“Il simbolo non è né allegoria né segno ma l’immagine di un contenuto che per la massima parte trascende la coscienza” – Carl Gustav Jung
Tra i molti insegnamenti che ho ricevuto da Le Stanze dell’Immaginazione ce n’è uno che getta una luce diversa sui concetti di archetipo, simbolo e su quello più generale di immagine.
Potrei quasi definire questa innovazione come “grammaticale”, perché cambia modo di intendere tutto il lavoro con le immagini (interiori) ed è sicuramente anche innovativo, perché definisce nitidamente quali siano le caratteristi, i modi ed i motivi, di un lavoro autonomo di conoscenza di sé.
Archetipo
Il primo termine che voglio rivedere insieme è “archetipo”, che letteralmente significa “forma originaria” (archè-typos). Ho sempre visto l’archetipo come quella immagine che condensa informazioni fondamentali, in cui si possono leggere dei caratteri extra-individuali, ovvero informazioni che ci narrano cosa è un essere umano.
Il concetto di Grande Madre, ad esempio, che è stato diffusamente ritrovato in varie culture antiche, aveva rappresentazioni tra loro molto differenti: una donna grande, una minuta e slanciata, donne-animale (orsa, gatto, leonessa, ecc…), come anche concettualizzazioni più stilizzate come – ad esempio – delle vulve.
E qui sta il fatto, secondo me: l’archetipo è un’immagine (una forma) mutevole che narra contenuti fissi.
E attraverso queste coordinate di “forma” e “contenuto”, che appartengono a archetipo, simbolo ed immagine, andiamo a vedere le differenze tra essi.
Simbolo
Passiamo ora al simbolo, riprendendo la citazione di Jung in apertura: “Il simbolo non è né allegoria né segno ma l’immagine di un contenuto che per la massima parte trascende la coscienza”. C’è un contenuto, quindi, che per mostrarsi assume un volto, una immagine.
E questo è come Le Stanze dell’Immaginazione ed io consideriamo il lavoro con l’Immaginazione: un’occasione per creare uno spazio in cui dare forma ad un contenuto che viene dal profondo. È un processo che si chiama “con-templazione“.
Al contrario dell’archetipo (dove il contenuto era univoco e la forma mutevole), però, nel simbolo c’è un contenuto infinito che tenta – senza mai riuscirci – di esprimersi attraverso una forma definita.
L’infinitezza del contenuto è data dalla sua capacità di trascendere la coscienza, invitando l’individuo ad un cammino di comprensione, in direzione evolutiva.
Immagine
È ora necessario parlare dell’immagine, perché sia archetipo che simbolo sono immagini: l’immagine è la forma, il contenitore di un contenuto, il veicolo con cui archetipo e simbolo si manifestano.

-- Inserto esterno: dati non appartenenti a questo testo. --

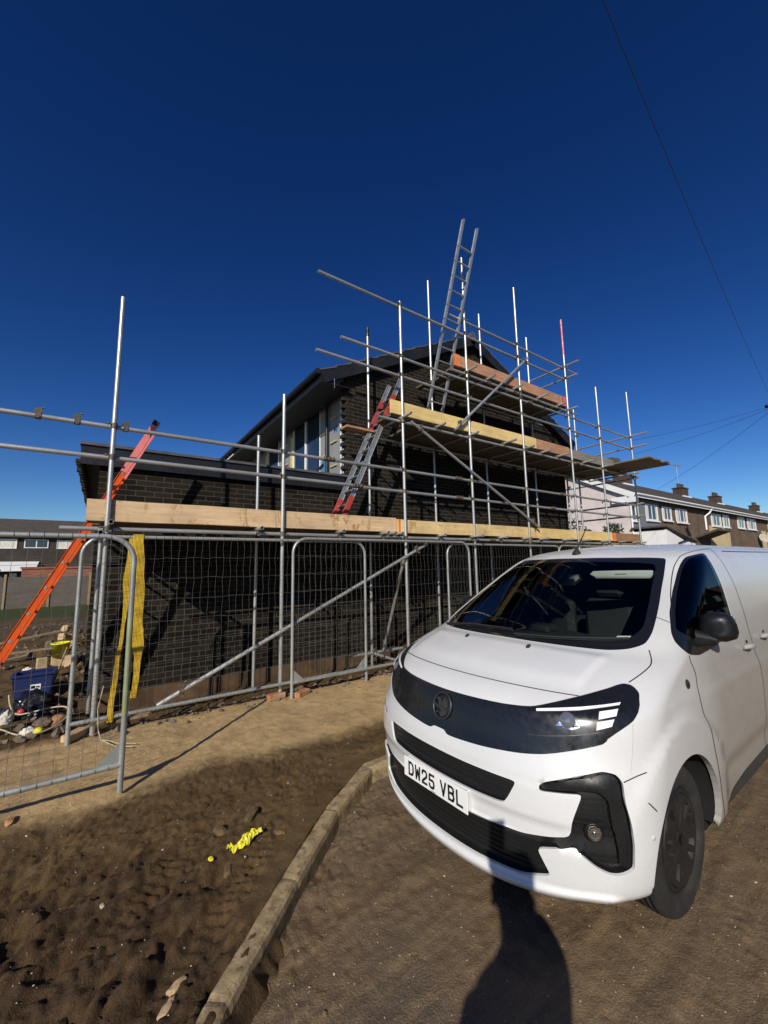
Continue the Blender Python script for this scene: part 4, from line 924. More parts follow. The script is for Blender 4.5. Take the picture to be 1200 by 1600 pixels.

Come già visto, il lavoro con le immagini è quella della contemplazione: creazione di uno spazio di manifestazione del contenuto in una “forma” e loro comprensione (cum-prehendere = portare dentro), senza giudizio. È un lavoro di visione, di accettazione e non di interpretazione.
È fondamentale comprendere che per lavorare con l’Immaginazione non c’è bisogno di conoscere né simboli e né archetipi, perché quelle immagini che verranno a galla non sono pre-codificate, ma partorite “istantaneamente” dal profondo, quando la coscienza si affaccia per vederle.
Tutto ciò permette un profondo slittamento dall’interpretazione alla lettura visione dei propri contenuti interiori, il che rende più semplice ed immediato – e soprattutto possibile a chiunque – l’accesso al Profondo, all’Anima ed al Sé superiore.